▶ **What you are asked to do**
Return the listing below word for word.

▶ **Source excerpt**
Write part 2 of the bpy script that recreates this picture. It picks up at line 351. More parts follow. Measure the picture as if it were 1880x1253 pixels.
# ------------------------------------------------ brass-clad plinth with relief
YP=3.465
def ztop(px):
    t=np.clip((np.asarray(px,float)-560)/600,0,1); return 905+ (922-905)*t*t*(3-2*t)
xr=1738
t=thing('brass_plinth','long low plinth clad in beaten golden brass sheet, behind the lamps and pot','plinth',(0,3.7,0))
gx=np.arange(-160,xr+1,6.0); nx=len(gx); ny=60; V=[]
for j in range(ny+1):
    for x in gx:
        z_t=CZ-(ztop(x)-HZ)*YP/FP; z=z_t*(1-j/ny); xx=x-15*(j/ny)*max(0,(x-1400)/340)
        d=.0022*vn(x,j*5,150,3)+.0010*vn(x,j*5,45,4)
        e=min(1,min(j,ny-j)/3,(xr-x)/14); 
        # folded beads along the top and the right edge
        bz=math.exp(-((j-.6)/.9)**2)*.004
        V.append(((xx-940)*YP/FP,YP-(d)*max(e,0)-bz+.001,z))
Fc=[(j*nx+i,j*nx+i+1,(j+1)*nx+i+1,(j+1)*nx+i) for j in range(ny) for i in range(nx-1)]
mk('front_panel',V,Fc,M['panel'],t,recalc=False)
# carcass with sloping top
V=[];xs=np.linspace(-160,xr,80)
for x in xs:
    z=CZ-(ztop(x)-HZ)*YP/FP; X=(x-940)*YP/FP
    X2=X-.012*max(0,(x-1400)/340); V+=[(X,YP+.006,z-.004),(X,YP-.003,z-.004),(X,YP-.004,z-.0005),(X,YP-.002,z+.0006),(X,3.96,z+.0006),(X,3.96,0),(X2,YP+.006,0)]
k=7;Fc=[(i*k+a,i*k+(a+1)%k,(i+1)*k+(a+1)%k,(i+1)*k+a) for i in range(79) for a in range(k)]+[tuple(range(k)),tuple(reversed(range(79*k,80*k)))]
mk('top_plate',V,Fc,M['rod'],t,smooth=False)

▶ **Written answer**
Write part 2 of the bpy script that recreates this picture. It picks up at line 351. More parts follow. Measure the picture as if it were 1880x1253 pixels.
# ------------------------------------------------ brass-clad plinth with relief
YP=3.465
def ztop(px):
    t=np.clip((np.asarray(px,float)-560)/600,0,1); return 905+ (922-905)*t*t*(3-2*t)
xr=1738
t=thing('brass_plinth','long low plinth clad in beaten golden brass sheet, behind the lamps and pot','plinth',(0,3.7,0))
gx=np.arange(-160,xr+1,6.0); nx=len(gx); ny=60; V=[]
for j in range(ny+1):
    for x in gx:
        z_t=CZ-(ztop(x)-HZ)*YP/FP; z=z_t*(1-j/ny); xx=x-15*(j/ny)*max(0,(x-1400)/340)
        d=.0022*vn(x,j*5,150,3)+.0010*vn(x,j*5,45,4)
        e=min(1,min(j,ny-j)/3,(xr-x)/14); 
        # folded beads along the top and the right edge
        bz=math.exp(-((j-.6)/.9)**2)*.004
        V.append(((xx-940)*YP/FP,YP-(d)*max(e,0)-bz+.001,z))
Fc=[(j*nx+i,j*nx+i+1,(j+1)*nx+i+1,(j+1)*nx+i) for j in range(ny) for i in range(nx-1)]
mk('front_panel',V,Fc,M['panel'],t,recalc=False)
# carcass with sloping top
V=[];xs=np.linspace(-160,xr,80)
for x in xs:
    z=CZ-(ztop(x)-HZ)*YP/FP; X=(x-940)*YP/FP
    X2=X-.012*max(0,(x-1400)/340); V+=[(X,YP+.006,z-.004),(X,YP-.003,z-.004),(X,YP-.004,z-.0005),(X,YP-.002,z+.0006),(X,3.96,z+.0006),(X,3.96,0),(X2,YP+.006,0)]
k=7;Fc=[(i*k+a,i*k+(a+1)%k,(i+1)*k+(a+1)%k,(i+1)*k+a) for i in range(79) for a in range(k)]+[tuple(range(k)),tuple(reversed(range(79*k,80*k)))]
mk('top_plate',V,Fc,M['rod'],t,smooth=False)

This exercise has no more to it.